Türkiye’deki ‘ordu düşmanlarının’ bir nevi “fikir annesi” zannedilen Profesör Diamint ile internet üzerinden bir söyleşi gerçekleştirdim. “20 yıldır Latin Amerika’daki sivil-asker ilişkileri üzerinde çalışıyorum, Türkiye’yi pek bilmem” diyen Diamint olan bitene epeyce bir şaşırdı.

Latin Amerika’da askerî yönetimlerden sivil yönetimlere geçişin ABD tarafından organize edilmiş renkli devrimler sonucu olduğunu zanneden Başbuğ’un onun tamamen başka bir bağlamda yazdığı satırlarına yüklediği anlamlardan rahatsız olmuş: “Yazımın böyle yorumlanmasına çok şaşırdım. Tabii ki Türk Silahlı Kuvvetleri’ni etkileyecek bir Amerikan komplosunun bir parçası değilim. Bana en çarpıcı gelen generalin sözcüklere duyduğu korku. Akademik bir metnin bir komplonun parçası olduğuna inanmak, pek çok orduda görülen davranış biçimlerinden. Beni en çok endişelendiren ise kendi eylemlerini meşrulaştırmak için hayali tehlikeler yaratan askerî eğilimler. Kuşkusuz general baskıyı meşrulaştırmak için düşmanlar icat ediyor. Silahlı Kuvvetler’i kurban durumuna düşürmek için komplolardan bahsediyor.”

“Türkiye’deki demokratlarla hiç biraraya gelmediğini” söyleyerek bizi de temize çıkarıyor Profesör Diamint. Ama diyerek ekliyor: Eğer benim kitaplarım Türkiye’deki demokrasiye bir katkı yaparsa bundan ancak mutlu olurum.

Yani asker Rut Diamint’i kırmızı güçler listesinden gönül rahatlığıyla çıkarabilir.

-------------


Üçüncü Ordu’dan Ergenekon açılımı


Özel Yetkili Erzurum Cumhuriyet Savcısı Osman Şanal tarafından yürütülen Ergenekon operasyonuyla ilgili haberleri izliyoruz bir süredir. Hâlâ ortada çok belirsizlik var.
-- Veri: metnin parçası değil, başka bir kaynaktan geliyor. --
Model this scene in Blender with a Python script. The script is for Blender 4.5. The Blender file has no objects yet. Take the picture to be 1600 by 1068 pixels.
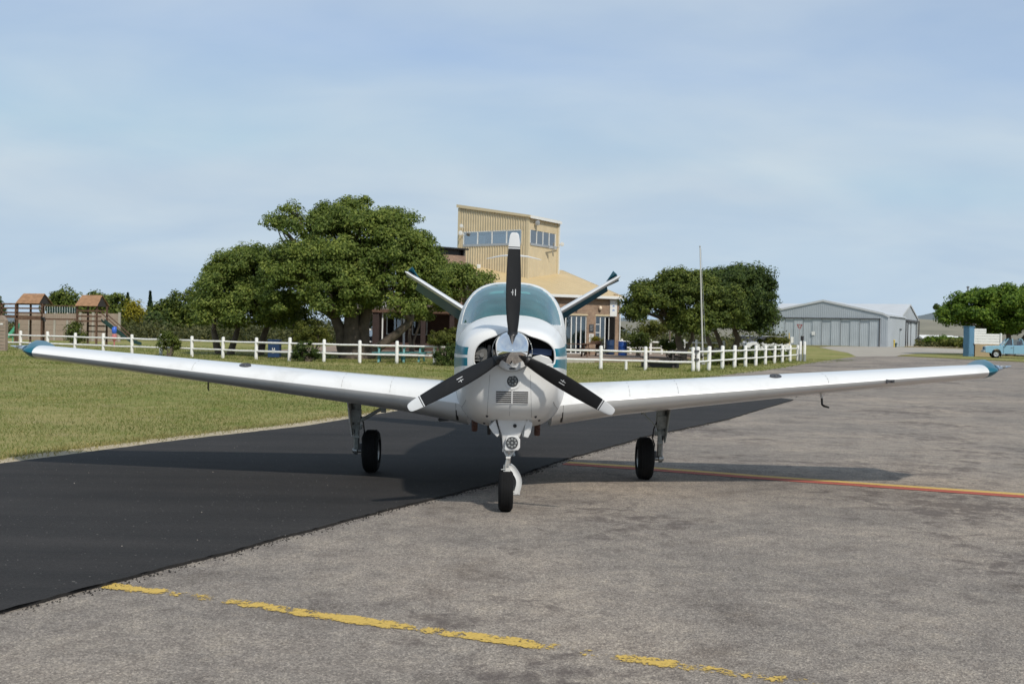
import bpy, bmesh, math, random
import numpy as np
from mathutils import Matrix, Vector

sc = bpy.context.scene
COL = sc.collection
R = math.radians

# ------------------------------------------------------------------ camera
F, TH, HC, PD = 1620.0, 0.0205, 1.54, 16.0      # focal length in 1600-px units, roll, eye height, horizon offset
CT, ST = math.cos(TH), math.sin(TH)
cam_d = bpy.data.cameras.new('camera')
cam = bpy.data.objects.new('camera', cam_d)
COL.objects.link(cam)
cam_d.sensor_width = 36.0
cam_d.lens = 36.0 * F / 1600.0
cam_d.clip_start = 0.1
cam_d.clip_end = 6000.0
cam_d.dof.use_dof = True
cam_d.dof.focus_distance = 9.3
cam_d.dof.aperture_fstop = 5.6
ph = PD / F
back = Vector((0, -math.cos(ph), math.sin(ph)))
rt0 = Vector((1, 0, 0))
up0 = Vector((0, math.sin(ph), math.cos(ph)))
rt = rt0 * CT + up0 * ST
upv = -rt0 * ST + up0 * CT
cam.matrix_world = Matrix(((rt.x, upv.x, back.x, 0), (rt.y, upv.y, back.y, 0), (rt.z, upv.z, back.z, HC), (0, 0, 0, 1)))
sc.camera = cam

# ------------------------------------------------------------------ world, sun, exposure
SUN = Vector((0.43, -0.86, 1.0)).normalized()
SUN_EL = math.asin(SUN.z)
SUN_AZ = math.atan2(SUN.x, SUN.y)
world = bpy.data.worlds.new('World')
sc.world = world
world.use_nodes = True
nt = world.node_tree
nt.nodes.clear()
def wn(t, **k):
    n = nt.nodes.new(t)
    for a, b in k.items():
        setattr(n, a, b)
    return n
sky = wn('ShaderNodeTexSky', sky_type='NISHITA', sun_disc=False, sun_elevation=SUN_EL, sun_rotation=SUN_AZ,
         air_density=1.0, dust_density=0.0, ozone_density=2.0)
tc = wn('ShaderNodeTexCoord')
sep = wn('ShaderNodeSeparateXYZ'); nt.links.new(tc.outputs['Generated'], sep.inputs[0])
# project the view direction onto a flat cloud deck
zz = wn('ShaderNodeMath', operation='MAXIMUM'); nt.links.new(sep.outputs[2], zz.inputs[0]); zz.inputs[1].default_value = 0.0
za = wn('ShaderNodeMath', operation='ADD'); nt.links.new(zz.outputs[0], za.inputs[0]); za.inputs[1].default_value = 0.26
dv1 = wn('ShaderNodeMath', operation='DIVIDE'); nt.links.new(sep.outputs[0], dv1.inputs[0]); nt.links.new(za.outputs[0], dv1.inputs[1])
dv2 = wn('ShaderNodeMath', operation='DIVIDE'); nt.links.new(sep.outputs[1], dv2.inputs[0]); nt.links.new(za.outputs[0], dv2.inputs[1])
cmb = wn('ShaderNodeCombineXYZ'); nt.links.new(dv1.outputs[0], cmb.inputs[0]); nt.links.new(dv2.outputs[0], cmb.inputs[1])
mp = wn('ShaderNodeMapping'); nt.links.new(cmb.outputs[0], mp.inputs[0])
mp.inputs['Rotation'].default_value = (0, 0, R(-24)); mp.inputs['Scale'].default_value = (0.75, 1.15, 1); mp.inputs['Location'].default_value = (3.1, 1.7, 0)
n1 = wn('ShaderNodeTexNoise'); nt.links.new(mp.outputs[0], n1.inputs['Vector'])
n1.inputs['Scale'].default_value = 1.25; n1.inputs['Detail'].default_value = 6; n1.inputs['Roughness'].default_value = 0.48; n1.inputs['Distortion'].default_value = 0.3
r1 = wn('ShaderNodeValToRGB'); nt.links.new(n1.outputs[0], r1.inputs[0])
r1.color_ramp.elements[0].position = 0.33; r1.color_ramp.elements[0].color = (0.58, 0.58, 0.58, 1)
r1.color_ramp.elements[1].position = 0.70; r1.color_ramp.elements[1].color = (1.0, 1.0, 1.0, 1)
SKY_STRENGTH = 0.10
tint = wn('ShaderNodeMix', data_type='RGBA', blend_type='MULTIPLY'); tint.inputs[0].default_value = 1.0
nt.links.new(sky.outputs[0], tint.inputs[6]); tint.inputs[7].default_value = (0.66, 0.80, 0.98, 1)
mx = wn('ShaderNodeMix', data_type='RGBA'); nt.links.new(r1.outputs[0], mx.inputs[0]); lid = wn('ShaderNodeMix', data_type='RGBA', blend_type='DARKEN'); lid.inputs[0].default_value = 1.0
nt.links.new(tint.outputs[2], lid.inputs[6]); lid.inputs[7].default_value = (2.9, 4.15, 5.55, 1)
nt.links.new(lid.outputs[2], mx.inputs[6])
n2 = wn('ShaderNodeTexNoise'); nt.links.new(mp.outputs[0], n2.inputs['Vector'])
n2.inputs['Scale'].default_value = 2.3; n2.inputs['Detail'].default_value = 5; n2.inputs['Roughness'].default_value = 0.5; n2.inputs['Distortion'].default_value = 0.4
r2 = wn('ShaderNodeValToRGB'); nt.links.new(n2.outputs[0], r2.inputs[0])
r2.color_ramp.elements[0].position = 0.36; r2.color_ramp.elements[0].color = (0.365, 0.448, 0.535, 1)
r2.color_ramp.elements[1].position = 0.66; r2.color_ramp.elements[1].color = (0.435, 0.505, 0.560, 1)
veil = wn('ShaderNodeMix', data_type='RGBA', blend_type='MULTIPLY'); veil.inputs[0].default_value = 1.0
nt.links.new(r2.outputs[0], veil.inputs[6]); veil.inputs[7].default_value = (10, 10, 10, 1)
nt.links.new(veil.outputs[2], mx.inputs[7])
bg = wn('ShaderNodeBackground'); nt.links.new(mx.outputs[2], bg.inputs[0]); bg.inputs[1].default_value = SKY_STRENGTH
wo = wn('ShaderNodeOutputWorld'); nt.links.new(bg.outputs[0], wo.inputs[0])

sun_d = bpy.data.lights.new('sun', 'SUN')
sun_d.energy = 2.5
sun_d.angle = R(2.0)
sun_d.color = (1.0, 0.94, 0.84)
sun_o = bpy.data.objects.new('sun', sun_d)
COL.objects.link(sun_o)
sun_o.rotation_euler = SUN.to_track_quat('Z', 'Y').to_euler()
sun_o.location = (20, -40, 60)

vs = sc.view_settings
vs.view_transform = 'Standard'; vs.look = 'None'; vs.gamma = 1.0; vs.use_curve_mapping = False
vs.exposure = 0.46
try:
    sc.cycles.max_bounces = 8
    sc.cycles.transparent_max_bounces = 12
except Exception:
    pass

# ------------------------------------------------------------------ placing helpers (metres; camera stands at x=0 y=0)
def gz(y):
    t = min(max((y - 52.0) / 100.0, 0.0), 1.0)
    return 0.45 * t * t * (3 - 2 * t)
def _ray(u, v):
    du, dv = u - 800.0, 534.0 - v
    return (du * CT - dv * ST) / F, (du * ST + dv * CT - PD) / F
def A(u, v, D):
    x, z = _ray(u, v)
    return Vector((x * D, D, HC + z * D))
def G(u, v):
    x, z = _ray(u, v)
    D = -HC / z if z < 0 else 400
    for _ in range(30):
        D = min((gz(D) - HC) / min(z, -1e-4), 600)
    return Vector((x * D, D, gz(D)))
def X_at(u, v, D):
    return _ray(u, v)[0] * D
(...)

Soruşturmayla ilgili şu ana kadar genelde aynı kaynaktan beslendiği anlaşılan “Cemaate dokunan yanıyor” türü haberler okuduk.
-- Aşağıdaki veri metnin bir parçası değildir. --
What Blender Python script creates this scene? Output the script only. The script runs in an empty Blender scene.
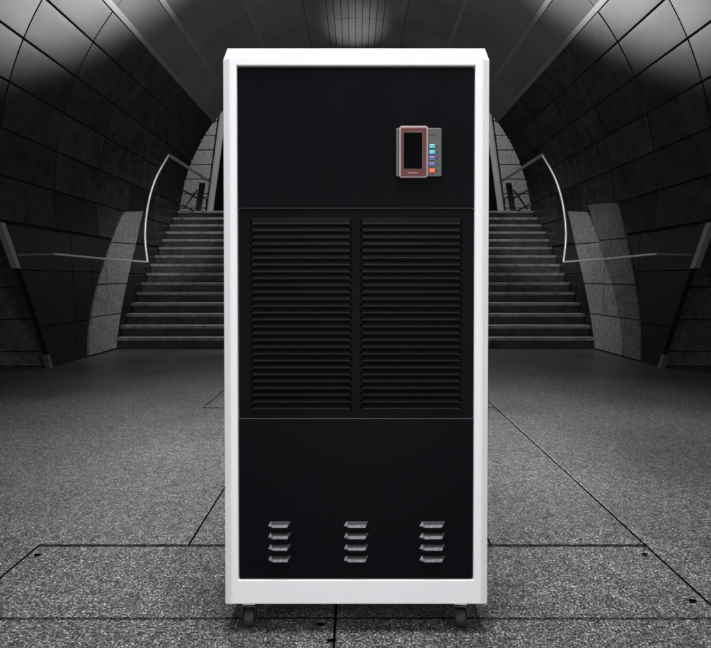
import bpy, bmesh, math, random
from mathutils import Vector, Matrix
random.seed(7)
R = math.radians
S = bpy.context.scene
COL = S.collection

# ------------------------------------------------------------------ camera
CAMH = 1.05
F = 700.0                      # focal length in pixels of the 711 px wide photograph
cam = bpy.data.cameras.new('camera'); co = bpy.data.objects.new('camera', cam); COL.objects.link(co)
co.location = (0, 0, CAMH); co.rotation_euler = (R(90), 0, 0)
cam.sensor_width = 36; cam.lens = 36*F/711; cam.shift_y = -44/711
cam.clip_start = .02; cam.clip_end = 200
S.camera = co
# ------------------------------------------------------------------ world + lamps
W = bpy.data.worlds.new('World'); S.world = W; W.use_nodes = True
bg = W.node_tree.nodes['Background']; bg.inputs[0].default_value = (.8, .85, .9, 1); bg.inputs[1].default_value = .02
S.view_settings.view_transform = 'Standard'; S.view_settings.look = 'None'
S.view_settings.exposure = 0; S.view_settings.gamma = 1

def area(name, loc, aim, size, power, sy=None, spread=180, col=(1, 1, 1)):
    l = bpy.data.lights.new(name, 'AREA'); l.energy = power; l.size = size; l.color = col
    if sy: l.shape = 'RECTANGLE'; l.size_y = sy
    l.spread = R(spread)
    o = bpy.data.objects.new(name, l); COL.objects.link(o); o.location = loc
    d = Vector(aim) - Vector(loc); o.rotation_euler = d.to_track_quat('-Z', 'Y').to_euler()
    return o
def spot(name, loc, aim, power, cone, blend=.8, rad=.1):
    l = bpy.data.lights.new(name, 'SPOT'); l.energy = power; l.spot_size = R(cone); l.spot_blend = blend; l.shadow_soft_size = rad
    o = bpy.data.objects.new(name, l); COL.objects.link(o); o.location = loc
    d = Vector(aim) - Vector(loc); o.rotation_euler = d.to_track_quat('-Z', 'Y').to_euler()
    return o
area('key_softbox', (2.6, -1.0, 2.7), (0, 2.07, 1.0), 1.6, 23, sy=1.4, spread=110)
area('side_softbox', (-2.6, -.8, 1.8), (0, 2.1, .6), 1.4, 15, sy=1.4, spread=110)
area('front_fill', (.1, -.9, .75), (0, 2.1, .4), .9, 11, sy=.7, spread=120)  # unseen low fill, added to soften the shadow under the cabinet
area('overhead_fill', (0, 1.25, 4.2), (0, 1.6, 0), 1.4, 60, sy=1.2, spread=95)  # unseen fill, added to brighten the near floor
for s in (-1, 1):  # unseen spots, each added to brighten one surface
    spot('cladding_spot', (s*.25, 14.2, 3.9), (s*3.3, 5.6, 4.65), 760, 25, 1, .3)
    spot('rail_spot', (s*1.0, 3.5, 2.3), (s*3.1, 10.7, 2.0), 560, 15, .7, .1)
    spot('stair_side_spot', (s*-1.6, 9.0, 4.6), (s*3.7, 11.0, 1.3), 130, 32, .9, .2)
    spot('pier_spot', (s*-.5, 15.6, 5.2), (s*3.9, 18, 4.3), 900, 75, .9, .2)
    spot('recess_spot', (s*-2.0, 4.5, 3.9), (s*4.0, 8.5, .8), 120, 34, .9, .2)
spot('tunnel_fill', (0, 8.5, 1.7), (0, 8.6, 6), 65, 172, .6, .3)  # unseen fill behind the cabinet, added to lift vault and cladding
area('stair_area', (0, 12.6, 5.6), (0, 13.2, 1.6), .8, 120, sy=.5, spread=120)
spot('crown_spot', (0, 16.6, 4.5), (0, 14.0, 5.9), 42, 26, 1, .08)  # unseen spot, added for the pool of light on the crown
area('floor_area', (0, 4.6, 5.2), (0, 4.8, 0), 1.8, 135, sy=2.5, spread=75)

# ------------------------------------------------------------------ materials
def mat(name, col, rough=.5, metal=0, spec=.5, bump=None, var=None, isl=None, coat=0, emit=None):
    m = bpy.data.materials.new(name); m.use_nodes = True
    nt = m.node_tree; N = nt.nodes; L = nt.links; b = N['Principled BSDF']
    b.inputs['Base Color'].default_value = (*col, 1); b.inputs['Roughness'].default_value = rough
    b.inputs['Metallic'].default_value = metal; b.inputs['Specular IOR Level'].default_value = spec
    b.inputs['Coat Weight'].default_value = coat
    tc = N.new('ShaderNodeTexCoord'); csock = None
    if var:      # (scale, amount)
        n = N.new('ShaderNodeTexNoise'); n.inputs['Scale'].default_value = var[0]; n.inputs['Detail'].default_value = 6
        n.inputs['Roughness'].default_value = .65
        L.new(tc.outputs['Object'], n.inputs['Vector'])
        mr = N.new('ShaderNodeMapRange'); mr.inputs['From Min'].default_value = .3; mr.inputs['From Max'].default_value = .7
        mr.inputs['To Min'].default_value = 1-var[1]; mr.inputs['To Max'].default_value = 1+var[1]
        L.new(n.outputs['Fac'], mr.inputs['Value'])
        mx = N.new('ShaderNodeVectorMath'); mx.operation = 'SCALE'; mx.inputs[0].default_value = col
        L.new(mr.outputs[0], mx.inputs['Scale']); csock = mx.outputs[0]
        rr = N.new('ShaderNodeMapRange'); rr.inputs['To Min'].default_value = max(.02, rough-.12); rr.inputs['To Max'].default_value = min(1, rough+.12)
        L.new(n.outputs['Fac'], rr.inputs['Value']); L.new(rr.outputs[0], b.inputs['Roughness'])
    if isl:
        g = N.new('ShaderNodeNewGeometry'); mr2 = N.new('ShaderNodeMapRange')
        mr2.inputs['To Min'].default_value = 1-isl; mr2.inputs['To Max'].default_value = 1+isl
        L.new(g.outputs['Random Per Island'], mr2.inputs['Value'])
        mx2 = N.new('ShaderNodeVectorMath'); mx2.operation = 'SCALE'; mx2.inputs[0].default_value = col
        if csock: L.new(csock, mx2.inputs[0])
        L.new(mr2.outputs[0], mx2.inputs['Scale']); csock = mx2.outputs[0]
    if csock: L.new(csock, b.inputs['Base Color'])
    if bump:     # (scale, strength, distance)
        n = N.new('ShaderNodeTexNoise'); n.inputs['Scale'].default_value = bump[0]; n.inputs['Detail'].default_value = 3
        L.new(tc.outputs['Object'], n.inputs['Vector'])
        bp = N.new('ShaderNodeBump'); bp.inputs['Strength'].default_value = bump[1]; bp.inputs['Distance'].default_value = bump[2]
        L.new(n.outputs['Fac'], bp.inputs['Height']); L.new(bp.outputs[0], b.inputs['Normal'])
    if emit:
        b.inputs['Emission Color'].default_value = (*emit[0], 1); b.inputs['Emission Strength'].default_value = emit[1]
    return m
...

Nedense hiç kimse merkezi Fatih Çarşamba olduğu herkesin malumu iken merkezi Erzincan’mış gibi gösterilerek, niye, en popüler televizyon yıldızlarımızdan Cübbeli Ahmet Hoca’nın ikinci adam olduğu İsmailağa Cemaati’ne hem de ucu Kadir Topbaş’a kadar uzatılan bir soruşturma açıldığını pek sorgulamadı. Bu soruşturmanın asker ve sivil bürokrasiyi biraraya bir il koordinasyon toplantısında savcıya adeta sipariş edilmesini kimse kurcalamadı?
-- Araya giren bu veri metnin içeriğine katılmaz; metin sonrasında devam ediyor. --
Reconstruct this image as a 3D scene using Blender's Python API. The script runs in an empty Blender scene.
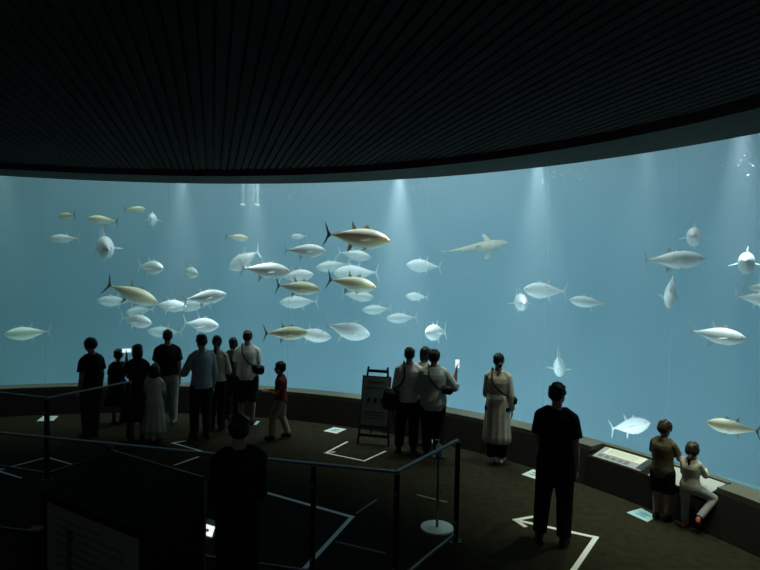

Soruşturmada son olarak 3. Ordu Komutanı Orgeneral Saldıray Berk şüpheli sıfatıyla ifadeye çağrıldı. Savcının bundan önceki denemesinde Berk’e destek için Başbuğ Trabzon’a kadar gitmişti. Berk ile ilgili Eylül 2009’da Taraf ’ta Baransu’nun ilginç bir haberi çıkmıştı. Habere göre Berk, 3. Ordu’nun girişine Ergenekon efsanesini anlatan tablolarla bir Ergenekon köşesi yaptırmıştı. Hatta paşanın Ergenekon sevgisi bununla kalmamış, Öğretmenler Günü için hazırlattığı bir tebrik kartını “Ergenekon” diye imzalamıştı.

Berk’in bu imzasını Ergenekon’da vereceği ifadenin altına da atıp atmayacağını bilmiyoruz. Ama gelen haberlere göre Orgeneral Berk, 3. Ordu’nun girişine yaptırdığı Ergenekon köşesini kaldırtmış. Ordumuzun sivilleşme hamlelerine destek olmalıyız diyerek bu güzel haberi Taraf okurlarıyla paylaşmak istedim.